Max-Planck-Institut für Plasmaphysik, Greifswald
Energie aus der Fusion von Wasserstoff – ewiger Traum oder reale Perspektive?
Die Fusion von Wasserstoff ist eine fundamentale Primärenergie, die auf der Erde nur indirekt genutzt wird, nämlich über das Licht der Sonne. Es ist eine der größten Herausforderungen der Physik, diesen Fusionsprozess, der im Zentrum eines jeden Sterns kontinuierlich abläuft, auf der Erde und unter kontrollierten Bedingungen zu etablieren. Gerne wird gespottet: „seit 50 Jahren versprechen die Forscher ein Fusionskraftwerk in 50 Jahren“ – und dabei unterstellt, dass dieses Ziel unerreichbar sei. Tatsächlich ist die Aufgabe ausgesprochen schwierig, sowohl in Hinblick auf die Physik als auch technologisch. Der Fusionsprozess an sich ist fundamental und gut verstanden. Notorisch schwierig ist es jedoch, den für Energieüberschuss erforderlichen, extremen Materiezustand „Plasma“ im richtigen Regime und dauerhaft zu erzeugen. Auch die benötigten technischen Lösungen gehen an die Grenzen des Machbaren, müssen aber gleichzeitig ein wirtschaftlich sinnvolles Kraftwerk ermöglichen. Die Zielsetzung ist also alles andere als einfach, aber keinesfalls unmöglich oder gar hoffnungslos.
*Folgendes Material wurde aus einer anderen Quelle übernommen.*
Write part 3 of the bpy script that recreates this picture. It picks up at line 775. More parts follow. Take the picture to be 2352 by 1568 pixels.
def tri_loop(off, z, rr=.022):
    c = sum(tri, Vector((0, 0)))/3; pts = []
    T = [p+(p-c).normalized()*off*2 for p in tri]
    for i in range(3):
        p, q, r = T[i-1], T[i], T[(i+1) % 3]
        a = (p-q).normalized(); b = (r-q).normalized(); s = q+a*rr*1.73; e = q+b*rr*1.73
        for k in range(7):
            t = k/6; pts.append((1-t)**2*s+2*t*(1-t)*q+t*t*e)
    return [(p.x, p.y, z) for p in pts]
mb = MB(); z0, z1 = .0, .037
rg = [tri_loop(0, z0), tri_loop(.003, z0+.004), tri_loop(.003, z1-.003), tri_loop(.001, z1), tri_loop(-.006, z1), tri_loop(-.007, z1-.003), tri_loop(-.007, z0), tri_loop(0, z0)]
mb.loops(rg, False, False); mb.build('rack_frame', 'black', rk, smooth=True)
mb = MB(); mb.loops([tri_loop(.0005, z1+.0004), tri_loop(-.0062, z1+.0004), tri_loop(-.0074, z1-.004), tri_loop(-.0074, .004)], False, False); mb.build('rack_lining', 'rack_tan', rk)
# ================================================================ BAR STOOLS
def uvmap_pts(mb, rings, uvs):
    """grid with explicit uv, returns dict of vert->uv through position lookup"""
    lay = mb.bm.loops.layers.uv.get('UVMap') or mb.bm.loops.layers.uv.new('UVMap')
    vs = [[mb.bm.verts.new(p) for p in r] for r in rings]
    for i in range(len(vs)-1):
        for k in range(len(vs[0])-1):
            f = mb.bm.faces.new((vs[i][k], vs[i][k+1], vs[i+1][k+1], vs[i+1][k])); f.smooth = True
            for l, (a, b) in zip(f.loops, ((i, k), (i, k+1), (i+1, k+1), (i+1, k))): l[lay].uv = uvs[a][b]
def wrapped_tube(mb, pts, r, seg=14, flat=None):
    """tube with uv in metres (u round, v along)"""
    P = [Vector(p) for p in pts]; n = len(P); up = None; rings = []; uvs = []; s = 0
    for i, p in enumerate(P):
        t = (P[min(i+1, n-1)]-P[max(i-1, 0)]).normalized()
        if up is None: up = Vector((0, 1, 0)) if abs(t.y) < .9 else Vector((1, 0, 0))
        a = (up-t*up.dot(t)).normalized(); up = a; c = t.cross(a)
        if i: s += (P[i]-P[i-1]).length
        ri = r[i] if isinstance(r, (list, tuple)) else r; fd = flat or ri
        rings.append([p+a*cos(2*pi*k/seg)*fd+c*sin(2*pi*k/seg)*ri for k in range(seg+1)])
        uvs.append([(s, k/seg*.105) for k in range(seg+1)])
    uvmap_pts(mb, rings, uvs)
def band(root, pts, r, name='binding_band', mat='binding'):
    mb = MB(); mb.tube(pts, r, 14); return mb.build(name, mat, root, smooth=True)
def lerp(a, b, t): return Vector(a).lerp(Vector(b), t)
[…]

Dieser Vortrag führt in die Grundprinzipien der Fusion von Wasserstoff ein und erläutert die wichtigsten Konzepte. Der konzeptionelle Schwerpunkt liegt beim Einschluss des Plasmas mittels starker, ringförmiger, verschraubter magnetischer Felder. Die zughörigen Maschinen heißen „Tokamak“ und „Stellarator“ und werden hier im Detail erläutert. Der weltweit größte und modernste Stellarator „Wendelstein 7-X“ wurde über 25 Jahre am Max-Planck-Institut in Greifswald aufgebaut und befindet sich jetzt vor den entscheidenden Forschungskampagnen. Er verwendet 70 tonnenschwere, supraleitende Magnete und hat eine komplett wassergekühlte innere Wand, so dass erstmalig ein Wasserstoffplasma mit den erforderlichen Kenngrößen auf Dauer erzeugt werden kann. Der Vortrag geht auf die wichtigsten aktuellen Forschungsergebnisse ein und zeichnet eine Perspektive für die Fusion in einer künftigen CO₂-freien Versorgung der Welt mit Energie. Ein entscheidender Schritt ist dabei das internationale Tokamak-Experiment ITER, das getragen von der halben Weltbevölkerung jetzt in Südfrankreich aufgebaut wird.
Zur Person
Prof. Dr. Thomas Klinger, geboren 1965 in Eutin, studierte an der Universität Kiel Physik. Nach einem Forschungsaufenthalt in Frankreich promovierte er 1994 mit einer Arbeit zur Gasentladungsphysik. Als Hochschulassistent beschäftigte sich Klinger anschließend in Kiel mit Driftwellenturbulenz und nichtlinearen Plasmastrukturen. Nach Gastaufenthalten im Alfvén-Laboratorium in Stockholm, am Centre de Physique Théorique in Marseille sowie am Max-Planck-Institut für Plasmaphysik in Garching habilitierte er sich 1998 mit einer Arbeit über „Steuerung von Plasmainstabilitäten“.
Kurz darauf wurde er zum Professor für Experimentelle Physik an der Universität Greifswald ernannt, deren Institut für Physik er von 2000 bis 2001 als Geschäftsführender Direktor leitete. Seit April 2001 ist er Wissenschaftliches Mitglied des Max-Planck-Instituts für Plasmaphysik, Teilinstitut Greifswald, und Leiter des Bereichs „Stellarator-Dynamik und -Transport“ (früher „Experimentelle Plasmaphysik 5“). Im April 2002 wurde er er auf einen Lehrstuhl für Experimentelle Plasmaphysik an der Universität Greifswald berufen. Seit 2005 ist er Mitglied des Direktoriums des IPP und Wissenschaftlicher Leiter der Unternehmung „Wendelstein 7-X“.